In leet, an in-group type-based argot favoured by those who wish to claim an elite level of tech savvy, it is a winking in-group usage, like pwn (for own, which in this case is a verb meaning “defeat, dominate, perhaps humiliate”) and typing 1 in place of ! and 7 in place of &. (Leet also does other deliberate substitutions, for instance numbers in place of certain letters – leet can be written l33t or even 1337 – and novel morphology, such as xor, an agentive noun suffix that can also be verbed.)

But in leet, teh can also be used to make the following word a superlative adjective without further inflection, even if the word is a verb (ur teh lame would mean “you’re the lamest”; this is teh rock could mean “this really rocks,” although one might more likely see further modifications to make it, for instance, this is teh r0xx0rz). And because of its self-consciousness, it can add extra ostension and possibly irony to the noun it specifies (you’re teh boss).

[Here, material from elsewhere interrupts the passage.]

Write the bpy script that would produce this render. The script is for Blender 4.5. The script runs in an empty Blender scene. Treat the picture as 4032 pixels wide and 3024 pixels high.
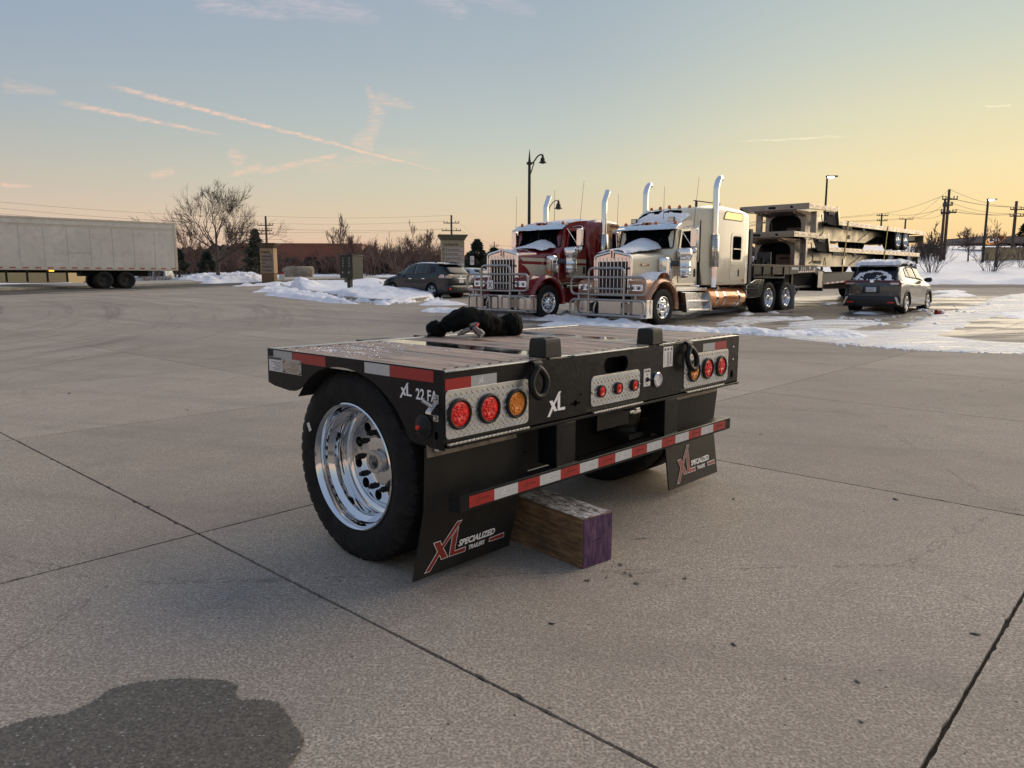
import bpy, math, random
import numpy as np
from mathutils import Vector, Matrix, noise
random.seed(7)
sc = bpy.context.scene
COL = sc.collection
R = math.radians

# ------------------------------------------------------------------ camera
CAM_H, CAM_PITCH, CAM_ROLL, CAM_F = 1.3652, 0.1443, 0.002, 2950.7
cam_d = bpy.data.cameras.new('camera')
cam_d.sensor_width = 36.0
cam_d.lens = CAM_F / 4032 * 36
cam_d.clip_start = 0.05
cam_d.clip_end = 4000
cam = bpy.data.objects.new('camera', cam_d)
COL.objects.link(cam)
cam.matrix_world = (Matrix.Translation((0, 0, CAM_H)) @ Matrix.Rotation(math.pi / 2 - CAM_PITCH, 4, 'X')
                    @ Matrix.Rotation(CAM_ROLL, 4, 'Z'))
sc.camera = cam
sc.view_settings.view_transform = 'Standard'
sc.view_settings.look = 'None'
sc.view_settings.exposure = 0.08
sc.view_settings.gamma = 1.0
sc.view_settings.use_curve_mapping = False
sc.cycles.max_bounces = 7
sc.cycles.use_denoising = True


def lin(c):
    return tuple((v / 12.92 if v <= 0.04045 else ((v + 0.055) / 1.055) ** 2.4) for v in c)


def rgb(r, g, b):
    return lin((r / 255, g / 255, b / 255))


class NT:
    """small node-tree writer"""
    def __init__(s, tree):
        s.t = tree; s.t.nodes.clear()
    def n(s, typ, **kw):
        nd = s.t.nodes.new(typ)
        for k, v in kw.items():
            if k == 'ins':
                for i, val in v.items(): s.put(nd, i, val)
            else:
                setattr(nd, k, v)
        return nd
    def put(s, nd, i, val):
        sock = nd.inputs[i]
        if isinstance(val, bpy.types.NodeSocket): s.t.links.new(val, sock)
        elif isinstance(val, bpy.types.Node): s.t.links.new(val.outputs[0], sock)
        else:
            if isinstance(val, (tuple, list)) and len(val) == 3 and sock.type == 'RGBA': val = tuple(val) + (1,)
            sock.default_value = val
    def m(s, op, a, b=0.0, c=0.0, clamp=False):
        nd = s.n('ShaderNodeMath', operation=op, use_clamp=clamp)
        s.put(nd, 0, a)
        if op not in ('ABSOLUTE', 'SQRT', 'SINE', 'COSINE', 'FRACT', 'FLOOR'): s.put(nd, 1, b)
        if op in ('MULTIPLY_ADD', 'SMOOTH_MIN', 'SMOOTH_MAX', 'COMPARE'): s.put(nd, 2, c)
        return nd.outputs[0]
    def ramp(s, x, a, b, lo=0.0, hi=1.0, smooth=True):
        nd = s.n('ShaderNodeMapRange', interpolation_type='SMOOTHSTEP' if smooth else 'LINEAR')
        for i, v in enumerate((x, a, b, lo, hi)): s.put(nd, i, v)
        return nd.outputs[0]
    def mix(s, f, a, b, mode='MIX'):
        nd = s.n('ShaderNodeMix', data_type='RGBA', blend_type=mode)
        s.put(nd, 0, f); s.put(nd, 6, a); s.put(nd, 7, b)
        return nd.outputs[2]
    def noise(s, vec, scale, detail=3.0, rough=0.55, dist=0.0):
        nd = s.n('ShaderNodeTexNoise')
        if vec is not None: s.put(nd, 'Vector', vec)
        s.put(nd, 'Scale', scale); s.put(nd, 'Detail', detail); s.put(nd, 'Roughness', rough); s.put(nd, 'Distortion', dist)
        return nd.outputs[0]
    def mapping(s, vec, scale=(1, 1, 1), rot=(0, 0, 0), loc=(0, 0, 0)):
        nd = s.n('ShaderNodeMapping')
        s.put(nd, 0, vec); s.put(nd, 1, loc); s.put(nd, 2, rot); s.put(nd, 3, scale)
        return nd.outputs[0]
    def colramp(s, x, stops, interp='LINEAR'):
        nd = s.n('ShaderNodeValToRGB'); s.put(nd, 0, x)
        cr = nd.color_ramp; cr.interpolation = interp
        while len(cr.elements) < len(stops): cr.elements.new(0.5)
        for e, (p, c) in zip(cr.elements, stops):
            e.position = p; e.color = tuple(c) + (1,)
        return nd.outputs[0]


# ------------------------------------------------------------------ sky (dusk gradient, sun just below the right horizon) and soft glow light
SUN_AZ = R(52)     # measured from +Y towards +X
world = bpy.data.worlds.new('World')
sc.world = world
world.use_nodes = True
w = NT(world.node_tree)
tc = w.n('ShaderNodeTexCoord')
sep = w.n('ShaderNodeSeparateXYZ', ins={0: tc.outputs['Generated']})
X, Y, Z = sep.outputs
hyp = w.m('SQRT', w.m('ADD', w.m('MULTIPLY', X, X), w.m('MULTIPLY', Y, Y)))
elev = w.m('MULTIPLY', w.m('ARCTAN2', Z, hyp), 180 / math.pi)
az = w.m('MULTIPLY', w.m('ARCTAN2', X, Y), 180 / math.pi)
cosa = w.m('DIVIDE', w.m('ADD', w.m('MULTIPLY', X, math.sin(SUN_AZ)), w.m('MULTIPLY', Y, math.cos(SUN_AZ))), w.m('MAXIMUM', hyp, 1e-4))
# stops: elevation 0..90 mapped by sqrt-like so the low sky is resolved
pos = w.m('POWER', w.m('DIVIDE', w.m('MAXIMUM', elev, 0.0), 90.0), 0.5)


def P_(e):
    return math.sqrt(e / 90)


left = w.colramp(pos, [(0, rgb(204, 164, 150)), (P_(1.5), rgb(218, 182, 164)), (P_(4), rgb(210, 188, 168)), (P_(7), rgb(187, 184, 174)),
                       (P_(10.5), rgb(167, 176, 180)), (P_(15), rgb(153, 167, 182)), (P_(20), rgb(145, 160, 180)), (P_(35), rgb(138, 156, 182)), (1, rgb(128, 146, 178))])
midl = w.colramp(pos, [(0, rgb(216, 172, 148)), (P_(1.5), rgb(224, 188, 158)), (P_(4), rgb(220, 200, 168)), (P_(7), rgb(206, 203, 180)),
                       (P_(10.5), rgb(186, 194, 188)), (P_(15), rgb(168, 180, 186)), (P_(20), rgb(156, 171, 184)), (P_(35), rgb(144, 162, 184)), (1, rgb(128, 146, 178))])
rght = w.colramp(pos, [(0, rgb(234, 178, 132)), (P_(1.5), rgb(245, 200, 146)), (P_(4), rgb(250, 219, 158)), (P_(7), rgb(242, 223, 174)),
                       (P_(10.5), rgb(225, 218, 182)), (P_(15), rgb(200, 206, 191)), (P_(20), rgb(180, 193, 192)), (P_(35), rgb(158, 175, 188)), (1, rgb(128, 146, 178))])
# azimuth blend: cosa ~0.05 at the left edge of the frame, ~0.62 straight ahead, ~0.96 at the right edge
f1 = w.ramp(cosa, 0.05, 0.62, smooth=False)
f2 = w.ramp(cosa, 0.62, 0.99, smooth=True)
sky = w.mix(f2, w.mix(f1, left, midl), rght)
# thin cirrus and contrails, given by their directions in the sky
u = w.m('DIVIDE', X, w.m('MAXIMUM', Y, 0.02))
v = w.m('DIVIDE', Z, w.m('MAXIMUM', Y, 0.02))
uv = w.n('ShaderNodeCombineXYZ', ins={0: u, 1: v}).outputs[0]
wob = w.m('SUBTRACT', w.noise(uv, 110, 4, 0.65), 0.5)
wob2 = w.m('SUBTRACT', w.noise(uv, 14, 2), 0.5)
un = w.m('ADD', u, w.m('MULTIPLY', wob, 0.0035))
vn = w.m('ADD', v, w.m('ADD', w.m('MULTIPLY', wob, 0.0055), w.m('MULTIPLY', wob2, 0.006)))


def ray(sx, sy):
    X_, Y_ = sx - 2016, sy - 1512
    cr, sr = math.cos(-CAM_ROLL), math.sin(-CAM_ROLL)
    X_, Y_ = X_ * cr - Y_ * sr, X_ * sr + Y_ * cr
    a, b = X_ / CAM_F, -Y_ / CAM_F
    c, s = math.cos(CAM_PITCH), math.sin(CAM_PITCH)
    return Vector((a, c + b * s, -s + b * c))


def sky_uv(sx, sy):
    r = ray(sx, sy)
    return r.x / r.y, r.z / r.y


def streak(p0, p1, w0, w1, strength, fray=0.5):
    """soft line of cloud from p0 to p1 with half widths w0, w1"""
    (a0, b0), (a1, b1) = sky_uv(*p0), sky_uv(*p1)
    dx, dy = a1 - a0, b1 - b0
    L = math.hypot(dx, dy); dx /= L; dy /= L
    pu = w.m('SUBTRACT', un, a0); pv = w.m('SUBTRACT', vn, b0)
    t = w.m('DIVIDE', w.m('ADD', w.m('MULTIPLY', pu, dx), w.m('MULTIPLY', pv, dy)), L)
    d = w.m('ABSOLUTE', w.m('SUBTRACT', w.m('MULTIPLY', pv, dx), w.m('MULTIPLY', pu, dy)))
    wid = w.m('MULTIPLY_ADD', t, w1 - w0, w0)
    body = w.m('SUBTRACT', 1.0, w.m('DIVIDE', d, w.m('MAXIMUM', wid, 1e-5)), clamp=True)
    ends = w.m('MULTIPLY', w.ramp(t, -0.02, 0.12), w.ramp(t, 1.02, 0.8))
    return w.m('MULTIPLY', w.m('MULTIPLY', w.m('POWER', body, 0.8), ends), strength)


fray = w.ramp(w.noise(w.mapping(uv, (0.45, 2.4, 1), (0, 0, R(9))), 95, 5, 0.72, 0.6), 0.40, 0.60)
clouds = None
for a in [((415, 333), (1790, 690), 0.0048, 0.0012, 0.9), ((225, 398), (900, 540), 0.005, 0.0024, 0.7),
          ((1445, 335), (1500, 470), 0.004, 0.016, 0.40), ((1480, 385), (1640, 424), 0.012, 0.005, 0.45), ((1500, 420), (1440, 575), 0.014, 0.010, 0.40),
          ((1470, 548), (1380, 562), 0.02, 0.008, 0.5), ((900, 592), (960, 650), 0.006, 0.016, 0.45), ((1035, 655), (890, 690), 0.008, 0.003, 0.55),
          ((1345, 608), (1010, 682), 0.004, 0.006, 0.6), ((690, 672), (585, 694), 0.007, 0.006, 0.5), ((0, 728), (130, 738), 0.0035, 0.002, 0.6),
          ((2900, 560), (3350, 533), 0.0012, 0.0022, 0.75), ((3870, 418), (3990, 414), 0.0015, 0.002, 0.75), ((0, 335), (240, 368), 0.012, 0.004, 0.28),
          ((760, 0), (1160, 72), 0.016, 0.005, 0.55), ((1000, -30), (1520, 78), 0.03, 0.010, 0.5), ((1650, -60), (1850, 70), 0.025, 0.010, 0.5), ((1800, -60), (2130, 58), 0.02, 0.008, 0.4),
          ((1200, 660), (1700, 600), 0.014, 0.008, 0.22)]:
    s_ = streak(*a)
    clouds = s_ if clouds is None else w.m('MAXIMUM', clouds, s_)
clouds = w.m('MULTIPLY', clouds, w.m('MULTIPLY_ADD', fray, 0.75, 0.25))
clouds = w.m('MULTIPLY', clouds, w.ramp(Y, 0.02, 0.1))
ccol = w.mix(w.ramp(elev, 10, 19), rgb(250, 205, 178), rgb(200, 192, 200))
ccol = w.mix(w.ramp(az, 8, 20), ccol, rgb(250, 240, 205))
sky = w.mix(clouds, sky, ccol)
nish = w.n('ShaderNodeTexSky', sky_type='NISHITA', sun_disc=False, sun_elevation=R(1.0), sun_rotation=SUN_AZ, altitude=200)
# below the horizon: dim ground tone
sky = w.mix(w.ramp(elev, -0.6, 0.0), rgb(150, 130, 120), sky)
bg1 = w.n('ShaderNodeBackground', ins={0: sky, 1: 1.0})
bg2 = w.n('ShaderNodeBackground', ins={0: nish, 1: 0.004})
add = w.n('ShaderNodeAddShader', ins={0: bg1, 1: bg2})
w.n('ShaderNodeOutputWorld', ins={0: add})

sun_d = bpy.data.lights.new('sun', 'SUN')
sun_d.energy = 2.8
sun_d.angle = R(70)
sun_d.color = (1.0, 0.82, 0.60)
sun = bpy.data.objects.new('sun', sun_d)
COL.objects.link(sun)
sd = Vector((math.sin(SUN_AZ) * math.cos(R(22)), math.cos(SUN_AZ) * math.cos(R(22)), math.sin(R(22))))
sun.rotation_euler = sd.to_track_quat('Z', 'Y').to_euler()
sun.location = sd * 60

# ------------------------------------------------------------------ helpers: tagging
def tag(o, label=None, cat=None, group=None, kind=None):
    if label: o['label'] = label
    if cat: o['category'] = cat
    if group: o['group'] = group
    if kind: o['kind'] = kind
    return o


def thing(name, label, cat, loc=(0, 0, 0), rotz=0.0, group=None):
    o = bpy.data.objects.new(name, None)
    o.empty_display_size = 0.3
    COL.objects.link(o)
    o.location = loc; o.rotation_euler = (0, 0, rotz)
    return tag(o, label, cat, group)


def dup(root, loc=None, rotz=None, label=None):
    r = root.copy(); COL.objects.link(r)
    if loc is not None: r.location = loc
    if rotz is not None: r.rotation_euler = (0, 0, rotz)
    if label: r['label'] = label
    for ch in root.children:
        c = ch.copy(); COL.objects.link(c); c.parent = r
        for g in ch.children:
            d = g.copy(); COL.objects.link(d); d.parent = c
    return r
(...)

So teh has become something on the order of ain’t in its effect as a register marker. And because written language always begs for a way to be said – since the spoken form is the primary form of language and the written form’s first purpose is to represent it – it needs a pronunciation. Teh is usually pronounced just as it looks, but generally with the h silent, and perhaps with the vowel reduced so it’s like the but with a voiceless stop rather than a voiced fricative.

This word also has other little overtones and notes that can be found beyond its rather layered usage implications. For one, since it is a rearrangement of the letters of a word, other rearrangements also play in, notably het, which is one of the Dutch equivalents of “the” (the other is de; het can also mean “it”), and eth, not just an archaic inflectional ending (he maketh; he shibboleth; he smiteth) but a long-disused character in English which could, if it were still in use, prevent the typo that gave rise to this word in the first place by allowing us to write the word with it in place of the th (ðe). (Actually, the was formerly written with a thorn (þ), not an eth, and when both of those characters were dropped because they weren’t in the type sets brought over from the continent, thorn was sometimes represented with a y, giving us ye – still pronounced as “the” and usually written with superscript e – for þe, i.e., the.)

And teh also happens to be the Yale transliteration of the Mandarin Chinese word now (in pinyin) written de, as in Dao De Jing, best known in its Wade-Giles version, Tao Te Ching, but in Yale rendered Tao Teh King. And what is this teh? Virtue, also described as strength, power, integrity, etc. If u has virtue, ur not just teh king, ur teh l33t!